Types of Foreign Direct Investment

Foreign direct investment is typically more than capital investment, where a business builds a new plant or purchases machinery in a foreign country to increase production. These business expenditures can be part of FDI, if the size or nature of the investment results in control of the foreign business.

FDI also includes investments like expanding a domestic company into a foreign country, investments that result in controlling interest or voting stock of a company, and mergers and acquisitions.

FDI can be “outbound,” where a domestic firm invests in a foreign country, or “inbound,” where a country receives investment from a foreign firm.

Foreign Direct Investment and the Economy

Foreign direct investment is good for the global economy because it spawns international trade, boosts economic development, allows investors to diversify their portfolios, and connects economies.

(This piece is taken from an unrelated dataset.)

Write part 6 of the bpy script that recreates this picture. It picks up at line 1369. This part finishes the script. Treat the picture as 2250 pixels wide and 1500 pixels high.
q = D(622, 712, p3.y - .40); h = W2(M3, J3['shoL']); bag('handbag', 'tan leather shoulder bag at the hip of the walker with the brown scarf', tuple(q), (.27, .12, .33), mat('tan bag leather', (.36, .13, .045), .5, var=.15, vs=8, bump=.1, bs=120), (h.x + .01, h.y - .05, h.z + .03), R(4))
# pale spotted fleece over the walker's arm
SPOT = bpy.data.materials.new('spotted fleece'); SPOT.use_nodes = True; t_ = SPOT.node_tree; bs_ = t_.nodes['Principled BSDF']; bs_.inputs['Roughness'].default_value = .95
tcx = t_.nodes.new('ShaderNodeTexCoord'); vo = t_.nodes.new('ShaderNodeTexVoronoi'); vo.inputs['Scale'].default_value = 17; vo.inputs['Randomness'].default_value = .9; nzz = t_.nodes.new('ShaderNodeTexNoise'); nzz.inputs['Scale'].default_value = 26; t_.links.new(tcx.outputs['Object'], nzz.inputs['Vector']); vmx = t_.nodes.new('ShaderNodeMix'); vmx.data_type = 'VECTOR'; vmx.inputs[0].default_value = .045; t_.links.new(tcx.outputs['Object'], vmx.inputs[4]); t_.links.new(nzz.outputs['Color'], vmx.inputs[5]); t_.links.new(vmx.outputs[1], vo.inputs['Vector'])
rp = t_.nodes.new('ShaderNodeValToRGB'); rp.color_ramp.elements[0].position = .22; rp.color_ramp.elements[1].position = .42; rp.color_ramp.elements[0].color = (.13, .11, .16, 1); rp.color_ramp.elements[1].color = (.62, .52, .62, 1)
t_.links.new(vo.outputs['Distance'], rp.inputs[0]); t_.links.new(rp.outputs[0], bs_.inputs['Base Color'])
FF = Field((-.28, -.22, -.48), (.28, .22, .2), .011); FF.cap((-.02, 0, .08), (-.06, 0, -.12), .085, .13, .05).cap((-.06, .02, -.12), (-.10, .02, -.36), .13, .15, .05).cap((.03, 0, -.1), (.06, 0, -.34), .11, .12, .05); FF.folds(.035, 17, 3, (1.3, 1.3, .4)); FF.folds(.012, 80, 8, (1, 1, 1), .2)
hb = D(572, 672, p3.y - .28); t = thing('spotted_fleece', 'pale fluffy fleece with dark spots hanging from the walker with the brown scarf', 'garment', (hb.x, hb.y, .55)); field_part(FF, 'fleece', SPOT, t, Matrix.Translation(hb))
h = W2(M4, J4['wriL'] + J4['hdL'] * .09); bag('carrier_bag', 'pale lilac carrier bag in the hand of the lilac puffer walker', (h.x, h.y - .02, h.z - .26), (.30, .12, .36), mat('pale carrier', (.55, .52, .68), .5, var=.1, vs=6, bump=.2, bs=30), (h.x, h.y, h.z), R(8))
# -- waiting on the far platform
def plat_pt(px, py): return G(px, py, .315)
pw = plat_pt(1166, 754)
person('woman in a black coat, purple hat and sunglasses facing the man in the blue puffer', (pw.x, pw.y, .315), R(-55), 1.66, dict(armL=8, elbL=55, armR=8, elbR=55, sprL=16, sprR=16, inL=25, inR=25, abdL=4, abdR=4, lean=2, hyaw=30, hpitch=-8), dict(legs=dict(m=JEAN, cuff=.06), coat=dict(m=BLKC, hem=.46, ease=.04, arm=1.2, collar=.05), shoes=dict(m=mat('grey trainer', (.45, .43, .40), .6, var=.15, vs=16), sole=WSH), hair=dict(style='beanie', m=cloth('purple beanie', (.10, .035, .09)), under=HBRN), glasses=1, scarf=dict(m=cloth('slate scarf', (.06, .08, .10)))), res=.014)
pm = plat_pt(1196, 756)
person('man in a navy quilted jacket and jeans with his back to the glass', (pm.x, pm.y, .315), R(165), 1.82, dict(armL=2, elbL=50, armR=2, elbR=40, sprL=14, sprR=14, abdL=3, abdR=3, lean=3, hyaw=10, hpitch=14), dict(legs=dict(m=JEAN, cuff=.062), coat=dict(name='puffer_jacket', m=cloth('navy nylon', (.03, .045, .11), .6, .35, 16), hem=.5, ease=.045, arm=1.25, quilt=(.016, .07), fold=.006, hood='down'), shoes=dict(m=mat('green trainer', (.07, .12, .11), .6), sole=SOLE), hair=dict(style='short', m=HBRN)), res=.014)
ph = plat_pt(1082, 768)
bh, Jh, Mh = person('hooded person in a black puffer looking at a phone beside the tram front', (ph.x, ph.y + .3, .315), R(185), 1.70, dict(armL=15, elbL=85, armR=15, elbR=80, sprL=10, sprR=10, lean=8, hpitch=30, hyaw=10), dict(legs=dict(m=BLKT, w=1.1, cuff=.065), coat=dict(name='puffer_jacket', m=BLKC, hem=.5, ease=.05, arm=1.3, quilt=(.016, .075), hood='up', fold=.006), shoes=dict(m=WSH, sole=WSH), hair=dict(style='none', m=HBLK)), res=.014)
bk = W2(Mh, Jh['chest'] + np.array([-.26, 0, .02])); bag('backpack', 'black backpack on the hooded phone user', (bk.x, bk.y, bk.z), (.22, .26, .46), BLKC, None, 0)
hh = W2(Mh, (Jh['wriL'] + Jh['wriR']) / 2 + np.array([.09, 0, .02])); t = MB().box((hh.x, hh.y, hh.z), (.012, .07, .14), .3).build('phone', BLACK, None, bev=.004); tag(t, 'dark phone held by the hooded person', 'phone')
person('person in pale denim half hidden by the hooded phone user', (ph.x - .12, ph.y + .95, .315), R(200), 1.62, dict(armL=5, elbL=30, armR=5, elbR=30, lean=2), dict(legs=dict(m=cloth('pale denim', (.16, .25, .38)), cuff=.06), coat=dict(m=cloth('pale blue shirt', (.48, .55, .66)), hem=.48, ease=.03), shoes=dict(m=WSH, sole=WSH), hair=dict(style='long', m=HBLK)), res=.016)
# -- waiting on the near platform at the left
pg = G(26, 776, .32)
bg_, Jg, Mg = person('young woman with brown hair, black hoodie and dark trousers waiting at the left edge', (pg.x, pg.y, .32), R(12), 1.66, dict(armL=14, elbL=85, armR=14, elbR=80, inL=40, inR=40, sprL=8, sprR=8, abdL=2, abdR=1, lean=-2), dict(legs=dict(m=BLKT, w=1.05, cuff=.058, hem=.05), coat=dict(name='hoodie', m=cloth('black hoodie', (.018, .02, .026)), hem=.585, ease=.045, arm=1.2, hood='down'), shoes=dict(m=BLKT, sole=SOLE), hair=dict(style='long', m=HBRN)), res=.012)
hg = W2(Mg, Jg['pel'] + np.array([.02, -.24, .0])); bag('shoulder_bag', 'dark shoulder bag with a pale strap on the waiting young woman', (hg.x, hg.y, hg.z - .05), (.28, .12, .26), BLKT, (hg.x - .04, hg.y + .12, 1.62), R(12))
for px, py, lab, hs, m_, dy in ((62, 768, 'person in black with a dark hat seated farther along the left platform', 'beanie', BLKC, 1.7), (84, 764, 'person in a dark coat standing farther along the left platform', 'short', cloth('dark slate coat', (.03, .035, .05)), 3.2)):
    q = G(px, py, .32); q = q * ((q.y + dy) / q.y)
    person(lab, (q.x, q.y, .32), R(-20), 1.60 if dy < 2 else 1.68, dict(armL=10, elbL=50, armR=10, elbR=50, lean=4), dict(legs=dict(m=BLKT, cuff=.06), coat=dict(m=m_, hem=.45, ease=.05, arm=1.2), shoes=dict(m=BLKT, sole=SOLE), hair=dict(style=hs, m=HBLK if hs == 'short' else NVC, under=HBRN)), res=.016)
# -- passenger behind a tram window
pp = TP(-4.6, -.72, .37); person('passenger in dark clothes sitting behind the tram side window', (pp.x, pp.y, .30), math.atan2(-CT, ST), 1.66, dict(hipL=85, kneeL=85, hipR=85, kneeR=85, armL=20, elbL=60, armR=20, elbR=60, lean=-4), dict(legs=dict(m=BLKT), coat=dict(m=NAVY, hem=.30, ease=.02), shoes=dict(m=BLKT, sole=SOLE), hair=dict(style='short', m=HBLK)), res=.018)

FDI benefits both the exporting country and the country where the investment takes place. Businesses in the exporting country experience increased access to markets for their products and services, lower labor costs, and access to a more skilled workforce. This generates broader benefits for the exporting country, as businesses that operate globally tend to be more productive and pay their domestic workers higher wages. The host country sees higher employment and increased economic development and growth.

A significant share of global FDI flows through jurisdictions with low corporate tax rates, facilitating investments by companies in both developed and developing countries. The political effort to adopt a global minimum tax applicable to large multinational corporations would directly impact investment decisions of these companies, including FDI, which is sensitive to tax rates.

Policymakers should pursue measures that encourage the free flow of FDI and in turn boost global economic growth. This is especially important since growth in global FDI had stalled prior to 2020, then fell by 38 percent in 2020 to its lowest level since 2005.